Pastor Shabanov told Compass that members of his congregation are constantly being called in to the police station to answer questions about their worship activities.

“They can’t actually keep us from worshipping, but they do everything they can to scare away people who are interested in attending our services,” Shabanov said. He told Compass that new converts to Christianity were often told to return to Islam or their relatives would lose their jobs.

Pastor Balayev said that local officials had tried to thwart socio-economic projects he has started. His attempt to build an Internet café, which would have created jobs and improved education in the poor town, was halted this year by a government complaint that he had not followed his original building plans.

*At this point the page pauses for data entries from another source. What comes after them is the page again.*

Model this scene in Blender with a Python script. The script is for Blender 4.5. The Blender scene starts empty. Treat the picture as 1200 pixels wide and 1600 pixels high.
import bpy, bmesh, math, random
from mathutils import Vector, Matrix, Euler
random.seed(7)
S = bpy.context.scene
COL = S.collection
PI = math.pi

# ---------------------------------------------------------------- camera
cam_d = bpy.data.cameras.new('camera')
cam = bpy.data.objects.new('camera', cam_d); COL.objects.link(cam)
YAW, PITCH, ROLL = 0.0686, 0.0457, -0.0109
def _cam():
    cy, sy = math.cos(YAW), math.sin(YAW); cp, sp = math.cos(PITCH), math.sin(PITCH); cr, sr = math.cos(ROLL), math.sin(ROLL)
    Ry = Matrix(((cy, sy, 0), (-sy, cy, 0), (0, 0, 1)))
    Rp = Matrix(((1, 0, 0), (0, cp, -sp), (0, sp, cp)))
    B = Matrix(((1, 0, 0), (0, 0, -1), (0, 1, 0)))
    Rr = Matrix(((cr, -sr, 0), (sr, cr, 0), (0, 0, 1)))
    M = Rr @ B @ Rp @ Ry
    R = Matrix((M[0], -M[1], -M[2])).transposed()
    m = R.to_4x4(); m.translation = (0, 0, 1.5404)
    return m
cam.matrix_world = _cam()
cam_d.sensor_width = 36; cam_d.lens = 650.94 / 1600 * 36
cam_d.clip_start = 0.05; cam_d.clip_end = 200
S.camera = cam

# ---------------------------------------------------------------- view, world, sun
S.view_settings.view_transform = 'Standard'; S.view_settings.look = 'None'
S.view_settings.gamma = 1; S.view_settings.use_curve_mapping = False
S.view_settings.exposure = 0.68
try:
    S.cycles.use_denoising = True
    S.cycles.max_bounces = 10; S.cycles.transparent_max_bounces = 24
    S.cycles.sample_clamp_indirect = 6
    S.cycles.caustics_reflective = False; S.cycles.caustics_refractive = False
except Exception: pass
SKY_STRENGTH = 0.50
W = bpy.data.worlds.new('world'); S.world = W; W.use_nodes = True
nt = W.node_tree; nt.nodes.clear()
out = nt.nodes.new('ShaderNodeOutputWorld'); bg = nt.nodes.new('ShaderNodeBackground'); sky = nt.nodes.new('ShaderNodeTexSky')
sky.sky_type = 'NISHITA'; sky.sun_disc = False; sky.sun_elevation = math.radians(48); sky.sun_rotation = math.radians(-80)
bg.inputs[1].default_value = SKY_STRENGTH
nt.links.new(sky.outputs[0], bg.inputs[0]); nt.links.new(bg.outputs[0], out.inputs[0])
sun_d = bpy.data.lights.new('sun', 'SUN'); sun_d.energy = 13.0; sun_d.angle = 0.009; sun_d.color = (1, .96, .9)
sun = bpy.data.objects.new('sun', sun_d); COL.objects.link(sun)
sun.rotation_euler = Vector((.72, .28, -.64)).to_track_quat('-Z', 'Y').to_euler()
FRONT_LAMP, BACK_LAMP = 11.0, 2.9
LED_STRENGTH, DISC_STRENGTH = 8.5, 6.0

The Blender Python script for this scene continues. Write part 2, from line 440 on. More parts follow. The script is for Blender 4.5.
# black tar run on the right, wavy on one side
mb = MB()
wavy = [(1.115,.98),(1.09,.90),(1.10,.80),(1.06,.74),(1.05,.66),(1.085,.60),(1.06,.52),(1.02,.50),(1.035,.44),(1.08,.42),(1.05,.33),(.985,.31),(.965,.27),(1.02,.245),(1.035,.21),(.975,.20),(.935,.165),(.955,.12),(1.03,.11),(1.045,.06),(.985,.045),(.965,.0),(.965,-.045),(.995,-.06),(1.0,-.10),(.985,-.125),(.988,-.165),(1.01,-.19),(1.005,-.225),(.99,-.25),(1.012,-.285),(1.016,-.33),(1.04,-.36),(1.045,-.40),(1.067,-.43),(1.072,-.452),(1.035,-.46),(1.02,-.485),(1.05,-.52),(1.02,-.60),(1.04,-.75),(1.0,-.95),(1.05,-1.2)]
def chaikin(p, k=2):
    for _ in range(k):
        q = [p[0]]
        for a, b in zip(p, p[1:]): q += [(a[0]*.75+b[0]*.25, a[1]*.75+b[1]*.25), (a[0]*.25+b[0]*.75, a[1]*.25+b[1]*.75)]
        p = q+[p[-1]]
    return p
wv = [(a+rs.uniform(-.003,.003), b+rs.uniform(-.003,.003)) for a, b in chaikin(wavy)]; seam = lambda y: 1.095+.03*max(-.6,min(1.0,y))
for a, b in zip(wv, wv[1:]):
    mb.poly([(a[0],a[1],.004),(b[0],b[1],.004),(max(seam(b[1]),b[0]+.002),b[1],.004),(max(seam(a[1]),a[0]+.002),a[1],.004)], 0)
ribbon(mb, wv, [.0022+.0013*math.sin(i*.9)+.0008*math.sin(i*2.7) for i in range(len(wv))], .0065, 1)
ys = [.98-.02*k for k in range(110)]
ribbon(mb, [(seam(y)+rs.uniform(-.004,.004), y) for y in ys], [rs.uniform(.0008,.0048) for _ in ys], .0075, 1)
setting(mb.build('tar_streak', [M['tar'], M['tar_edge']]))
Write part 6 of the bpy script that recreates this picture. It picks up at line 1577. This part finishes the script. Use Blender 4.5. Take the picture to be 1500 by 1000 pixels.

“I believe it is because I am a Christian,” Balayev said as he showed Compass the half- finished building. Deprived of the income he had expected from the Internet club, Balayev remains unsure how he will support his wife and daughter while trying to pay back the loan he used to finance the project.

Both Balayev and Shabanov have attempted to register their congregations with the government several times over the past 13 years, most recently in 2004, but have been denied each time. The town’s third Baptist congregation refuses to register out of principle.

“Each time we apply they tell us that we have documents missing,” Shabanov commented. “But then they call ahead to the offices involved and tell them not to grant us the documents that we need to collect.”

“No one in the whole world recognizes the Baptists,” Kalashova of Zaqatala’s registration office commented to Compass. “They are Muslims who converted to Christianity and received help from foreigners. They don’t intermarry or have relations with [people outside their group].”

Azeri churches outside of the capital city of Baku have found it difficult to register with the government, a move that would in theory allow them to worship with minimal government interference.